(Stored items from a collection)

☆ ☆ ☆ ☆ ☆

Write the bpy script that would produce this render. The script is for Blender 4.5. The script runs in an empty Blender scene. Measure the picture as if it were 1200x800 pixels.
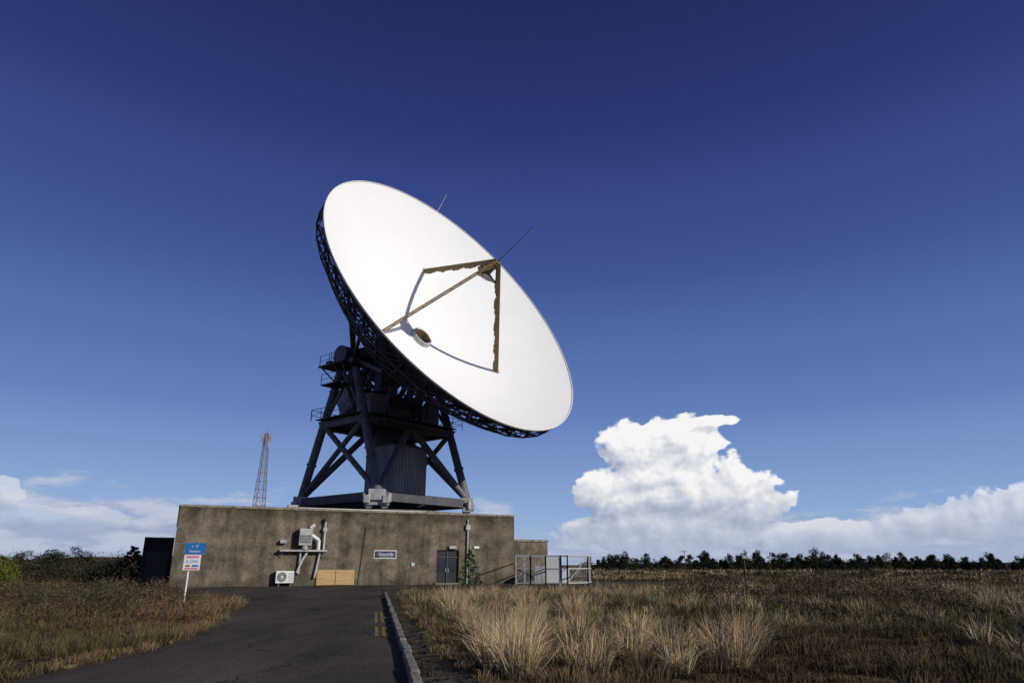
import bpy, math, random
import numpy as np
from mathutils import Vector, Matrix, noise as mn
random.seed(7); rng=np.random.default_rng(7)
sc=bpy.context.scene
sc.view_settings.view_transform='Standard'; sc.view_settings.look='None'; sc.view_settings.exposure=0
V=Vector
# ---------------------------------------------------------------- materials
def newmat(name):
    m=bpy.data.materials.new(name); m.use_nodes=True
    return m,m.node_tree,m.node_tree.nodes['Principled BSDF']
def mat(name,col,rough=.7,metal=0,var=.25,scale=3.0,col2=None,bump=0.0,bscale=20,stretch=(1,1,1),spec=.3):
    m,t,b=newmat(name); N=t.nodes; L=t.links
    tc=N.new('ShaderNodeTexCoord'); mp=N.new('ShaderNodeMapping'); mp.inputs['Scale'].default_value=stretch
    L.new(tc.outputs['Object'],mp.inputs[0])
    n=N.new('ShaderNodeTexNoise'); n.inputs['Scale'].default_value=scale; n.inputs['Detail'].default_value=4; n.inputs['Roughness'].default_value=.65
    L.new(mp.outputs[0],n.inputs[0])
    r=N.new('ShaderNodeValToRGB'); c2=col2 or tuple(c*(1-var) for c in col)
    r.color_ramp.elements[0].position=.35; r.color_ramp.elements[0].color=(*c2,1)
    r.color_ramp.elements[1].position=.65; r.color_ramp.elements[1].color=(*col,1)
    L.new(n.outputs['Fac'],r.inputs[0]); L.new(r.outputs[0],b.inputs['Base Color'])
    b.inputs['Roughness'].default_value=rough; b.inputs['Metallic'].default_value=metal
    b.inputs['Specular IOR Level'].default_value=spec
    if bump:
        n2=N.new('ShaderNodeTexNoise'); n2.inputs['Scale'].default_value=bscale; n2.inputs['Detail'].default_value=4
        L.new(tc.outputs['Object'],n2.inputs[0]); bp=N.new('ShaderNodeBump'); bp.inputs['Strength'].default_value=bump; bp.inputs['Distance'].default_value=.05
        L.new(n2.outputs['Fac'],bp.inputs['Height']); L.new(bp.outputs[0],b.inputs['Normal'])
    return m
M_steel=mat('dark_steel',(.145,.148,.162),.55,0,.45,1.5)
M_steel2=mat('dark_steel_deep',(.065,.066,.072),.6,0,.4,1.5)
M_rib=mat('truss_steel',(.085,.088,.098),.6,0,.4,1.5)
M_grey=mat('grey_paint',(.34,.345,.355),.6,0,.3,1.2,stretch=(1,1,.2))
M_lgrey=mat('light_grey_paint',(.42,.42,.42),.6,0,.4,2)
M_back=mat('reflector_back',(.10,.105,.115),.7,0,.3,1)
M_white=mat('white_paint',(.72,.72,.70),.5,0,.15,3)
M_brown=mat('rust_brown_absorber',(.24,.165,.085),.85,0,.5,4,bump=.4)
M_beige=mat('feed_liner',(.36,.32,.24),.8,0,.4,3)
M_galv=mat('galvanised',(.5,.5,.49),.5,.3,.3,4)
M_ply=mat('plywood',(.50,.34,.15),.7,0,.35,2,stretch=(.3,1,6))
M_door=mat('door_dark',(.02,.022,.025),.35,0,.3,3)
M_frame=mat('door_frame',(.06,.063,.07),.5,0,.3,3)
M_black=mat('black',(.012,.012,.013),.6,0,.3,3)
M_navy=mat('navy_sign',(.03,.03,.09),.4,0,.1,3)
M_blue=mat('blue_sign',(.02,.15,.42),.4,0,.1,3)
M_pink=mat('pink_sign',(.60,.22,.34),.4,0,.1,3)
M_yel=mat('yellow_paint',(.33,.21,.04),.8,0,.8,7)
M_kerb=mat('kerb_stone',(.25,.235,.205),.9,0,.6,5,bump=.6)
M_kerb2=mat('edging_stone',(.17,.155,.13),.95,0,.6,5,bump=.6)
M_cope=mat('coping',(.27,.24,.19),.9,0,.5,2,bump=.4)
M_mast=mat('mast_paint',(.17,.12,.12),.6,0,.3,.2)
M_trunk=mat('bark',(.07,.05,.035),.9,0,.4,6)
M_glass=mat('door_glass',(.02,.025,.03),.1,0,.1,3,spec=.6)

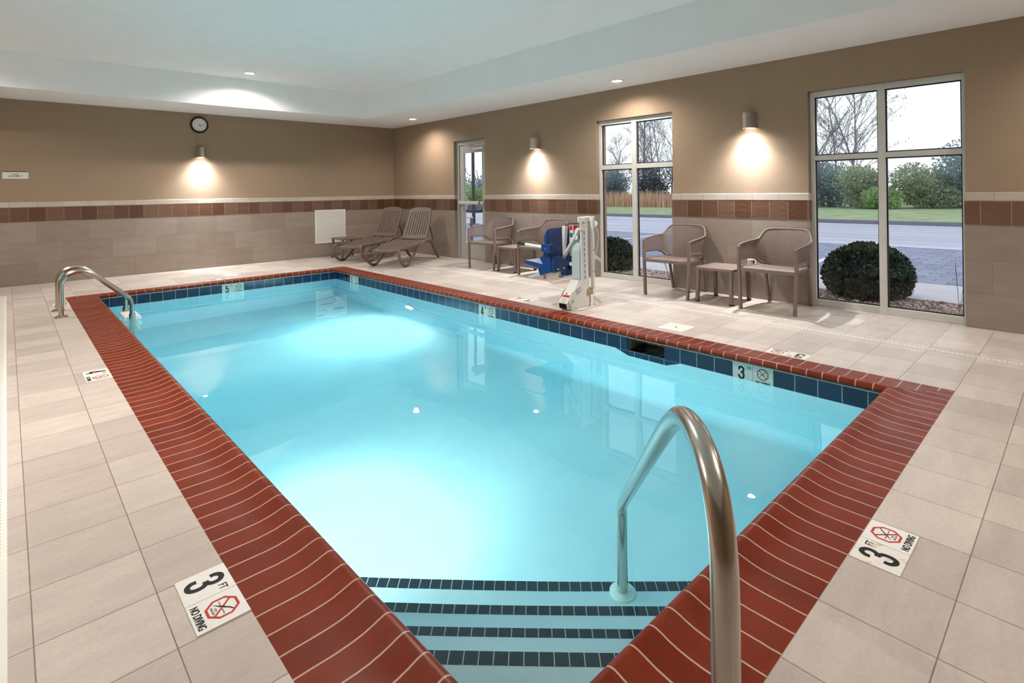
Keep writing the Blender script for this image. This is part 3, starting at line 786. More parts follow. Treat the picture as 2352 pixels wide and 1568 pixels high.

☆ ☆ ☆ ☆ ☆

◆ **PROBLEM DETAILS**
Write the listing out a second time exactly, dropping all images.

◆ **EXERCISE SOLUTION**
Write the bpy script that would produce this render. The script is for Blender 4.5. The script runs in an empty Blender scene. Measure the picture as if it were 1200x800 pixels.
import bpy, math, random
import numpy as np
from mathutils import Vector, Matrix, noise as mn
random.seed(7); rng=np.random.default_rng(7)
sc=bpy.context.scene
sc.view_settings.view_transform='Standard'; sc.view_settings.look='None'; sc.view_settings.exposure=0
V=Vector
# ---------------------------------------------------------------- materials
def newmat(name):
    m=bpy.data.materials.new(name); m.use_nodes=True
    return m,m.node_tree,m.node_tree.nodes['Principled BSDF']
def mat(name,col,rough=.7,metal=0,var=.25,scale=3.0,col2=None,bump=0.0,bscale=20,stretch=(1,1,1),spec=.3):
    m,t,b=newmat(name); N=t.nodes; L=t.links
    tc=N.new('ShaderNodeTexCoord'); mp=N.new('ShaderNodeMapping'); mp.inputs['Scale'].default_value=stretch
    L.new(tc.outputs['Object'],mp.inputs[0])
    n=N.new('ShaderNodeTexNoise'); n.inputs['Scale'].default_value=scale; n.inputs['Detail'].default_value=4; n.inputs['Roughness'].default_value=.65
    L.new(mp.outputs[0],n.inputs[0])
    r=N.new('ShaderNodeValToRGB'); c2=col2 or tuple(c*(1-var) for c in col)
    r.color_ramp.elements[0].position=.35; r.color_ramp.elements[0].color=(*c2,1)
    r.color_ramp.elements[1].position=.65; r.color_ramp.elements[1].color=(*col,1)
    L.new(n.outputs['Fac'],r.inputs[0]); L.new(r.outputs[0],b.inputs['Base Color'])
    b.inputs['Roughness'].default_value=rough; b.inputs['Metallic'].default_value=metal
    b.inputs['Specular IOR Level'].default_value=spec
    if bump:
        n2=N.new('ShaderNodeTexNoise'); n2.inputs['Scale'].default_value=bscale; n2.inputs['Detail'].default_value=4
        L.new(tc.outputs['Object'],n2.inputs[0]); bp=N.new('ShaderNodeBump'); bp.inputs['Strength'].default_value=bump; bp.inputs['Distance'].default_value=.05
        L.new(n2.outputs['Fac'],bp.inputs['Height']); L.new(bp.outputs[0],b.inputs['Normal'])
    return m
M_steel=mat('dark_steel',(.145,.148,.162),.55,0,.45,1.5)
M_steel2=mat('dark_steel_deep',(.065,.066,.072),.6,0,.4,1.5)
M_rib=mat('truss_steel',(.085,.088,.098),.6,0,.4,1.5)
M_grey=mat('grey_paint',(.34,.345,.355),.6,0,.3,1.2,stretch=(1,1,.2))
M_lgrey=mat('light_grey_paint',(.42,.42,.42),.6,0,.4,2)
M_back=mat('reflector_back',(.10,.105,.115),.7,0,.3,1)
M_white=mat('white_paint',(.72,.72,.70),.5,0,.15,3)
M_brown=mat('rust_brown_absorber',(.24,.165,.085),.85,0,.5,4,bump=.4)
M_beige=mat('feed_liner',(.36,.32,.24),.8,0,.4,3)
M_galv=mat('galvanised',(.5,.5,.49),.5,.3,.3,4)
M_ply=mat('plywood',(.50,.34,.15),.7,0,.35,2,stretch=(.3,1,6))
M_door=mat('door_dark',(.02,.022,.025),.35,0,.3,3)
M_frame=mat('door_frame',(.06,.063,.07),.5,0,.3,3)
M_black=mat('black',(.012,.012,.013),.6,0,.3,3)
M_navy=mat('navy_sign',(.03,.03,.09),.4,0,.1,3)
M_blue=mat('blue_sign',(.02,.15,.42),.4,0,.1,3)
M_pink=mat('pink_sign',(.60,.22,.34),.4,0,.1,3)
M_yel=mat('yellow_paint',(.33,.21,.04),.8,0,.8,7)
M_kerb=mat('kerb_stone',(.25,.235,.205),.9,0,.6,5,bump=.6)
M_kerb2=mat('edging_stone',(.17,.155,.13),.95,0,.6,5,bump=.6)
M_cope=mat('coping',(.27,.24,.19),.9,0,.5,2,bump=.4)
M_mast=mat('mast_paint',(.17,.12,.12),.6,0,.3,.2)
M_trunk=mat('bark',(.07,.05,.035),.9,0,.4,6)
M_glass=mat('door_glass',(.02,.025,.03),.1,0,.1,3,spec=.6)

Keep writing the Blender script for this image. This is part 3, starting at line 786. More parts follow. Treat the picture as 2352 pixels wide and 1568 pixels high.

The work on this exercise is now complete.